31 May 2010

Ceremony Honours Canadian For Heroism In U.S. Civil War

Ontario-born Benjamin Franklin Youngs was one of many Canadians who volunteered to fight in the U.S. Civil War. His heroic actions in that conflict earned him a Medal of Honor. Youngs was recently honoured at a bi-national ceremony at the Odd Fellows Cemetery in Los Angeles.

A line of soldiers clad in Union Army dress aimed their rifles and fired in unison, the smoke from their volley drifting above the dead.

It would have been a common sight on June 17, 1864 — the day North and South clashed at the Battle of Petersburg during the U.S. Civil War — but this was almost 150 years later at a cemetery in California, where a Canadian who fought in the 19th-century American conflict was being honoured for his heroism.

Earlier this month at the Odd Fellows Cemetery in Los Angeles, the gravesite of Ontario-born Benjamin Franklin Youngs was the centre of a sombre, bi-national ceremony in which a new memorial stone — flanked by wreaths from the Canadian government and the Woodstock, Ont.-area township of Zorra, where he grew up in the mid-1800s — was unveiled with full military honours.

Youngs, his given names a clue to his family’s ancestral roots in the U.S., was one of thousands of Canadians who volunteered to fight across the border when the fight over slavery and states’ rights tore America apart in the 1860s.

But few Canadians distinguished themselves as Youngs did. Only 19 when he left the family farm west of Toronto in 1863 and enlisted with the Michigan Sharpshooters, the aspiring carpenter would be awarded the Medal of Honor — the highest military decoration in the U.S. — for his battlefield bravery the next year.

During a pivotal push through Confederate Virginia in 1864, Youngs led a Union advance through enemy lines near the city of Petersburg and captured the flag of a surprised North Carolina regiment.

He was “promoted to sergeant on the spot,” according to family biography, and was later presented a medal that only 1,500 other soldiers received during the Civil War, and fewer than 3,500 in all of U.S. history.

The May 15 event in Los Angeles was organized by the California Medal of Honour Project, a group led by veterans’ advocate Debbie Peevyhouse that locates the burial sites of forgotten war heroes and erects special grave markers to which Medal of Honor recipients are entitled under U.S. law.

“When Debbie contacted us about the event she was organizing for Benjamin Franklin Youngs, I don’t think any of us really understood what was involved,” Frankie Glass, a great-granddaughter of Youngs living in Burbank, Calif., told Canwest News Service.

“The rendering of military funeral honours was an exciting and poignant event for all of us,” she said. “It brought together relatives who never knew the others existed until a few short months ago.”

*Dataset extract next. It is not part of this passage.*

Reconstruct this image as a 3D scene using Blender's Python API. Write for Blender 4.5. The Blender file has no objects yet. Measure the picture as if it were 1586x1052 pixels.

Among them were descendants from Stratford, Ont., where members of the extended Youngs clan — perhaps inspired by the family’s Civil War claim to fame — were bestowed Canadian medals for bravery in both the First and Second World War.

After his daring action at Petersburg, B.F. Youngs fought several more Civil War battles before being wounded and sent home to Canada.

A record-keeping error listed him as being dishonourably discharged at the time — a mistake finally corrected when the U.S. Congress passed a special resolution restoring Youngs’ good name in 1925.

By then, he was an elderly man who’d moved from Ontario to live with relatives in California. He died at the Old Soldiers Nursing Home in Los Angeles in 1927 at the age of 82.

And there he was buried, without fanfare, beneath a footstone that recorded only his name and the years he had lived.

The new tombstone, etched with a Medal of Honor insignia and Youngs’ name set within a stylized military badge, now prominently recalls a Canadian’s shining moment in the darkest chapter of U.S. history.